SET EXERCISE: Extract, without alteration, each line from the start of the listing to the line bearing "addsack(1.98,4.85,.16,.17,.62,7.7)".

DATASET EXTRACT:
═══
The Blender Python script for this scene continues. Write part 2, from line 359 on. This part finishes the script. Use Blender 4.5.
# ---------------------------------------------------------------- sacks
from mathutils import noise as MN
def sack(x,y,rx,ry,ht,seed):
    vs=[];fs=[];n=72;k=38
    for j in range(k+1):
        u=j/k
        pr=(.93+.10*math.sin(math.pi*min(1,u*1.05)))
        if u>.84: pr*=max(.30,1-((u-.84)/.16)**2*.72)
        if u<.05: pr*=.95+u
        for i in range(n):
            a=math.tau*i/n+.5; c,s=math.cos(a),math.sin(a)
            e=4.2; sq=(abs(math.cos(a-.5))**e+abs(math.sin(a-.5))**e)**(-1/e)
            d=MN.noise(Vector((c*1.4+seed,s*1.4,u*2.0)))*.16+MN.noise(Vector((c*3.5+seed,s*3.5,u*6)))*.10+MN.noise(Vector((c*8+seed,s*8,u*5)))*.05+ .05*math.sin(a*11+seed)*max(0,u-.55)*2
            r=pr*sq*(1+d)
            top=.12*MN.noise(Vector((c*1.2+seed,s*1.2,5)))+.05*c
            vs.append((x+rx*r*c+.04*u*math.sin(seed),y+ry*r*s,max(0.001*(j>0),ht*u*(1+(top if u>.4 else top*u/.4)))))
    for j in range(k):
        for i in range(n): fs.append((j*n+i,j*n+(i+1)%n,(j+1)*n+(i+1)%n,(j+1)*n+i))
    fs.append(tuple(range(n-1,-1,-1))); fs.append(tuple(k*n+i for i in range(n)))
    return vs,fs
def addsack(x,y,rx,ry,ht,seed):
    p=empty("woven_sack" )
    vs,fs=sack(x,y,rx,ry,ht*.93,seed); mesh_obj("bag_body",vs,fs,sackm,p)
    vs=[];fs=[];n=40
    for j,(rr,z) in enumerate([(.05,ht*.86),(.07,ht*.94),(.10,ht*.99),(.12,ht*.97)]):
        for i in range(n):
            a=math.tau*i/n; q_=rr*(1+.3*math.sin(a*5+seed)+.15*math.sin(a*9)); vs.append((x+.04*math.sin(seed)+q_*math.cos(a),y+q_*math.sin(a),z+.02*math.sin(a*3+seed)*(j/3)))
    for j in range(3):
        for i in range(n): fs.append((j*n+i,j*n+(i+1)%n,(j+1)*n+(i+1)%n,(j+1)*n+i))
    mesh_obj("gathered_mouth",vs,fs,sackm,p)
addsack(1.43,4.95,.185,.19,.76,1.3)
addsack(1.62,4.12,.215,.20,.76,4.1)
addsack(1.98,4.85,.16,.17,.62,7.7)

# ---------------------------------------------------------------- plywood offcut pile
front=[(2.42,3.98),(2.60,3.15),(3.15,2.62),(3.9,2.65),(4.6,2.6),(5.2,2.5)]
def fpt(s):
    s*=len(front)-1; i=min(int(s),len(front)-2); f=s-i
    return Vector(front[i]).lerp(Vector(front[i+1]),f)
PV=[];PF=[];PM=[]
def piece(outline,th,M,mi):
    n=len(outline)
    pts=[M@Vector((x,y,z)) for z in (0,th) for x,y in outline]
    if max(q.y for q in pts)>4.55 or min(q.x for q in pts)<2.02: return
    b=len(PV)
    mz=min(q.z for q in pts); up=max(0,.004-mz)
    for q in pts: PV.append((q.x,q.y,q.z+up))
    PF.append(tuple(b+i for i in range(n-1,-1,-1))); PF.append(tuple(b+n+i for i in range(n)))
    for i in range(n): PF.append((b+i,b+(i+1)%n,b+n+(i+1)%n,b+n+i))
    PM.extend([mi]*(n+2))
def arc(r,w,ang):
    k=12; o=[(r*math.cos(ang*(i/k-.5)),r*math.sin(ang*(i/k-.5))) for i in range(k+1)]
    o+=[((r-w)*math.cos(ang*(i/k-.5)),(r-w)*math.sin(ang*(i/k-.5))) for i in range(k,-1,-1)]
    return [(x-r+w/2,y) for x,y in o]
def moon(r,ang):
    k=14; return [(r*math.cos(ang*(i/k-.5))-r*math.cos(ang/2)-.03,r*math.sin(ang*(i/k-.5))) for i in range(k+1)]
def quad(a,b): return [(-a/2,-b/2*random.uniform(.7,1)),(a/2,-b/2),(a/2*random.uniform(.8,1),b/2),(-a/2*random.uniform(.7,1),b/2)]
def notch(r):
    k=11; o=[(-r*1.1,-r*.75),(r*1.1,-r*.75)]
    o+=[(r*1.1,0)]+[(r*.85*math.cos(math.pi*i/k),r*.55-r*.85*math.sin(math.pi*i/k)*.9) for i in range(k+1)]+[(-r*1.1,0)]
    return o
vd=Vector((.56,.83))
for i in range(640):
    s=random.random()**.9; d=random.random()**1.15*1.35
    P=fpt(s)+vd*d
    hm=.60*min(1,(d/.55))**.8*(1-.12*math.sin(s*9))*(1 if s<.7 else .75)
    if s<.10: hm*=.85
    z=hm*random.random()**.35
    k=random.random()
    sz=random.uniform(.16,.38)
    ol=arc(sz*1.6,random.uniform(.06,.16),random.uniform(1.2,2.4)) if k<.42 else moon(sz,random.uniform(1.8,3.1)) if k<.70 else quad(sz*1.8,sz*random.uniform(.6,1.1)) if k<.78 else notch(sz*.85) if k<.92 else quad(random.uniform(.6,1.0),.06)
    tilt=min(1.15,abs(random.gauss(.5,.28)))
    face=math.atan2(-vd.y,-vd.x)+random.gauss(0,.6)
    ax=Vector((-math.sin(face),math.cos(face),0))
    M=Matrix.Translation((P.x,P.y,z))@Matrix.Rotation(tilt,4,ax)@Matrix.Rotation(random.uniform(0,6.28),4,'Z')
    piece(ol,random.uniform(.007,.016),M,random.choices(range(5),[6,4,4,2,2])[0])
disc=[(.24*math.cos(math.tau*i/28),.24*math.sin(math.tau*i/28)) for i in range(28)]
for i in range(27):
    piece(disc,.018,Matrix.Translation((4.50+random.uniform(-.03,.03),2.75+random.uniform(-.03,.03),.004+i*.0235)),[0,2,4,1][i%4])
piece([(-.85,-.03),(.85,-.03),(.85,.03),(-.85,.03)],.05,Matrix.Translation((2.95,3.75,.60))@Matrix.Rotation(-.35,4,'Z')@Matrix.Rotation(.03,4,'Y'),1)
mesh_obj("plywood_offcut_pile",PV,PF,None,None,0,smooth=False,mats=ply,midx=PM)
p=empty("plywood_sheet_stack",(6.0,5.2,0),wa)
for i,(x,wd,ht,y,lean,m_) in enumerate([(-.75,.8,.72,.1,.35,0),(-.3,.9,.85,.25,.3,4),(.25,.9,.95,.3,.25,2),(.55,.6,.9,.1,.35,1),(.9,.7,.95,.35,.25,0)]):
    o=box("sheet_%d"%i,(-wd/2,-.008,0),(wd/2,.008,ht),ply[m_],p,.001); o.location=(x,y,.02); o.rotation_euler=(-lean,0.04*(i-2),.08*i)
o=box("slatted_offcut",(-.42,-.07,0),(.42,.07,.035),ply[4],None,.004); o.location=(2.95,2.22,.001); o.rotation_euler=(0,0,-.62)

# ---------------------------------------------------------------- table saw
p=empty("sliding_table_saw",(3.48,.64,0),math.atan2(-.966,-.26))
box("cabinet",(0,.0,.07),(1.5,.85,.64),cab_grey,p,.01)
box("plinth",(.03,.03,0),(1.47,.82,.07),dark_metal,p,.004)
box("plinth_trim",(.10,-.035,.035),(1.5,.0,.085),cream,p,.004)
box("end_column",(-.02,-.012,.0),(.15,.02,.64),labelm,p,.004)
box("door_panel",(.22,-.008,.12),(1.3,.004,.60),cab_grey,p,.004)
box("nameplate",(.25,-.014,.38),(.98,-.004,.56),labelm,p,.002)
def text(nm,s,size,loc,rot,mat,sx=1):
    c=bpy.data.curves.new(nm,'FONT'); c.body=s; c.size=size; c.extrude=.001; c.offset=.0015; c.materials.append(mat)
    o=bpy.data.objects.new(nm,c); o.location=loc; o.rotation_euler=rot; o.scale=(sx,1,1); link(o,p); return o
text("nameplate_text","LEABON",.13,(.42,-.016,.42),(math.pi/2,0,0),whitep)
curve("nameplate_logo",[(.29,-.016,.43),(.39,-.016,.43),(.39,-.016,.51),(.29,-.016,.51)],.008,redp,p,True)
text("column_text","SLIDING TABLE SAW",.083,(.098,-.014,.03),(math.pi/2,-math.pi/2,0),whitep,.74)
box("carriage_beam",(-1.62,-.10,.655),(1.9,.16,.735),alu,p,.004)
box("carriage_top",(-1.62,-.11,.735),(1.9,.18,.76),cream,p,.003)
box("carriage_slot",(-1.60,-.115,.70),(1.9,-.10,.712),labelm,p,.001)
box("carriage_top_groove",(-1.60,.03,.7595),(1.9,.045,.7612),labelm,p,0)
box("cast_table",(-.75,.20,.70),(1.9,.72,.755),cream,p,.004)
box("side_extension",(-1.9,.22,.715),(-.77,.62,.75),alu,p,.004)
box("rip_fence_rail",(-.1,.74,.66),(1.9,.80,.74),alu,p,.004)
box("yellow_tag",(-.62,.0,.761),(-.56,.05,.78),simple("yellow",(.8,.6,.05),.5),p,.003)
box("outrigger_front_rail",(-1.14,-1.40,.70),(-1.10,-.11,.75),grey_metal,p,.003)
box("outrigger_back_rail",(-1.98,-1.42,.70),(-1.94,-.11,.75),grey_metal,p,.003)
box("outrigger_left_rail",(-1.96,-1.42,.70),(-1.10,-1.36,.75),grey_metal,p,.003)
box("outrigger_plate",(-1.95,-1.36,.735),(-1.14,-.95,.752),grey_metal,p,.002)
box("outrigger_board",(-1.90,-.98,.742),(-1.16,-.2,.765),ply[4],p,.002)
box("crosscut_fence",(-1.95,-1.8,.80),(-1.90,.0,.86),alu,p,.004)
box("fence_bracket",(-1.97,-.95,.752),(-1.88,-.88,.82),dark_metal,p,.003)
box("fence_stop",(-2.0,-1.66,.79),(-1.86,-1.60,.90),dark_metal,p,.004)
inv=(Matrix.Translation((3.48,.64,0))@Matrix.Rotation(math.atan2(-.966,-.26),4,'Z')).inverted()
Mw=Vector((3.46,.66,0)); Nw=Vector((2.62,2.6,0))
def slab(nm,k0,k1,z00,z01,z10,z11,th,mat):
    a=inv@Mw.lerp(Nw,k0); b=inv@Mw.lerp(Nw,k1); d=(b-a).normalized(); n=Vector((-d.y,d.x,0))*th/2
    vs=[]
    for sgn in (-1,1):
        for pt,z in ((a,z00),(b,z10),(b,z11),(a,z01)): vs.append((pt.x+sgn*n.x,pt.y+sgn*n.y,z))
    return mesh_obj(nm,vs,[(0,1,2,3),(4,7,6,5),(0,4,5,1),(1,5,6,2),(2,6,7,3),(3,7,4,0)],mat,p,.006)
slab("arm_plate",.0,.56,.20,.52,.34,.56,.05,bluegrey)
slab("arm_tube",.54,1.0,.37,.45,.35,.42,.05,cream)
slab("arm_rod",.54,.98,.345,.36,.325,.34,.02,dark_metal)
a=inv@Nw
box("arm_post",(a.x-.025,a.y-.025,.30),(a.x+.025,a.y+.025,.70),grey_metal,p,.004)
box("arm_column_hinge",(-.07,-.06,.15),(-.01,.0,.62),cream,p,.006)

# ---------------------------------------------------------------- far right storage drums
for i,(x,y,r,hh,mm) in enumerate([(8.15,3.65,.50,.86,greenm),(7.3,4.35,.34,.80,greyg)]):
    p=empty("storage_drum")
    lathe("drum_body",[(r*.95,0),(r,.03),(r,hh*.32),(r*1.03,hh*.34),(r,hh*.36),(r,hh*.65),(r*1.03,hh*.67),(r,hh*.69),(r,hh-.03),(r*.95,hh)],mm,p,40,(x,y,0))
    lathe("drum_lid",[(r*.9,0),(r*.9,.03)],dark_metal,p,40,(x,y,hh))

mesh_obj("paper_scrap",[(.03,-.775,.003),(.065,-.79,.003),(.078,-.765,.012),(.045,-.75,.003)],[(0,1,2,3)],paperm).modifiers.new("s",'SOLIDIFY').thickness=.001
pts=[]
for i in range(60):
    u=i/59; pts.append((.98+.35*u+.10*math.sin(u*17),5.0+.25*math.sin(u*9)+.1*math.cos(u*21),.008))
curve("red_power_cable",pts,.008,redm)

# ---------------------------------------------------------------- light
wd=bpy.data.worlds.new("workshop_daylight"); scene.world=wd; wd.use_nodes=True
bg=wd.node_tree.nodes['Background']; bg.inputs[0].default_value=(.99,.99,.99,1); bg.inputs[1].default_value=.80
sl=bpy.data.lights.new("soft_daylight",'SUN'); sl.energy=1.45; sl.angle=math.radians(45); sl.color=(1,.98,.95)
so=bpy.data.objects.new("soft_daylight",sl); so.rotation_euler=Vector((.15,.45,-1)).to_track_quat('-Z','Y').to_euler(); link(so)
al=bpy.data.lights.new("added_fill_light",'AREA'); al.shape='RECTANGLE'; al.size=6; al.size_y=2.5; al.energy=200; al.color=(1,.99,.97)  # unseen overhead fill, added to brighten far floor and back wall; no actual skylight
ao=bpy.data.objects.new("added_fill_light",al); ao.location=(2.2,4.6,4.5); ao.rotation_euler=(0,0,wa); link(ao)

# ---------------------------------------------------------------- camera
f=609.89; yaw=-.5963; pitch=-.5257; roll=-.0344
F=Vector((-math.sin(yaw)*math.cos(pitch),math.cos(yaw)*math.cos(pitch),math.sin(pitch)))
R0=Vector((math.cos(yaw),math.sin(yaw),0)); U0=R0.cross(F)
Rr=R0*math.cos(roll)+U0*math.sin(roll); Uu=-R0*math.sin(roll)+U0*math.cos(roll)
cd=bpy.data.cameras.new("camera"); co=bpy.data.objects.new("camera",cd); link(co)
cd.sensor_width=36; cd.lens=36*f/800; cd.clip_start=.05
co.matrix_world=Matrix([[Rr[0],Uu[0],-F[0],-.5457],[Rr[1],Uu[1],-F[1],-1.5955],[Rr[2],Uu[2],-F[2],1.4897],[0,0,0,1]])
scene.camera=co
═══
RESULT OF THIS EXERCISE:
The Blender Python script for this scene continues. Write part 2, from line 359 on. This part finishes the script. Use Blender 4.5.
# ---------------------------------------------------------------- sacks
from mathutils import noise as MN
def sack(x,y,rx,ry,ht,seed):
    vs=[];fs=[];n=72;k=38
    for j in range(k+1):
        u=j/k
        pr=(.93+.10*math.sin(math.pi*min(1,u*1.05)))
        if u>.84: pr*=max(.30,1-((u-.84)/.16)**2*.72)
        if u<.05: pr*=.95+u
        for i in range(n):
            a=math.tau*i/n+.5; c,s=math.cos(a),math.sin(a)
            e=4.2; sq=(abs(math.cos(a-.5))**e+abs(math.sin(a-.5))**e)**(-1/e)
            d=MN.noise(Vector((c*1.4+seed,s*1.4,u*2.0)))*.16+MN.noise(Vector((c*3.5+seed,s*3.5,u*6)))*.10+MN.noise(Vector((c*8+seed,s*8,u*5)))*.05+ .05*math.sin(a*11+seed)*max(0,u-.55)*2
            r=pr*sq*(1+d)
            top=.12*MN.noise(Vector((c*1.2+seed,s*1.2,5)))+.05*c
            vs.append((x+rx*r*c+.04*u*math.sin(seed),y+ry*r*s,max(0.001*(j>0),ht*u*(1+(top if u>.4 else top*u/.4)))))
    for j in range(k):
        for i in range(n): fs.append((j*n+i,j*n+(i+1)%n,(j+1)*n+(i+1)%n,(j+1)*n+i))
    fs.append(tuple(range(n-1,-1,-1))); fs.append(tuple(k*n+i for i in range(n)))
    return vs,fs
def addsack(x,y,rx,ry,ht,seed):
    p=empty("woven_sack" )
    vs,fs=sack(x,y,rx,ry,ht*.93,seed); mesh_obj("bag_body",vs,fs,sackm,p)
    vs=[];fs=[];n=40
    for j,(rr,z) in enumerate([(.05,ht*.86),(.07,ht*.94),(.10,ht*.99),(.12,ht*.97)]):
        for i in range(n):
            a=math.tau*i/n; q_=rr*(1+.3*math.sin(a*5+seed)+.15*math.sin(a*9)); vs.append((x+.04*math.sin(seed)+q_*math.cos(a),y+q_*math.sin(a),z+.02*math.sin(a*3+seed)*(j/3)))
    for j in range(3):
        for i in range(n): fs.append((j*n+i,j*n+(i+1)%n,(j+1)*n+(i+1)%n,(j+1)*n+i))
    mesh_obj("gathered_mouth",vs,fs,sackm,p)
addsack(1.43,4.95,.185,.19,.76,1.3)
addsack(1.62,4.12,.215,.20,.76,4.1)
addsack(1.98,4.85,.16,.17,.62,7.7)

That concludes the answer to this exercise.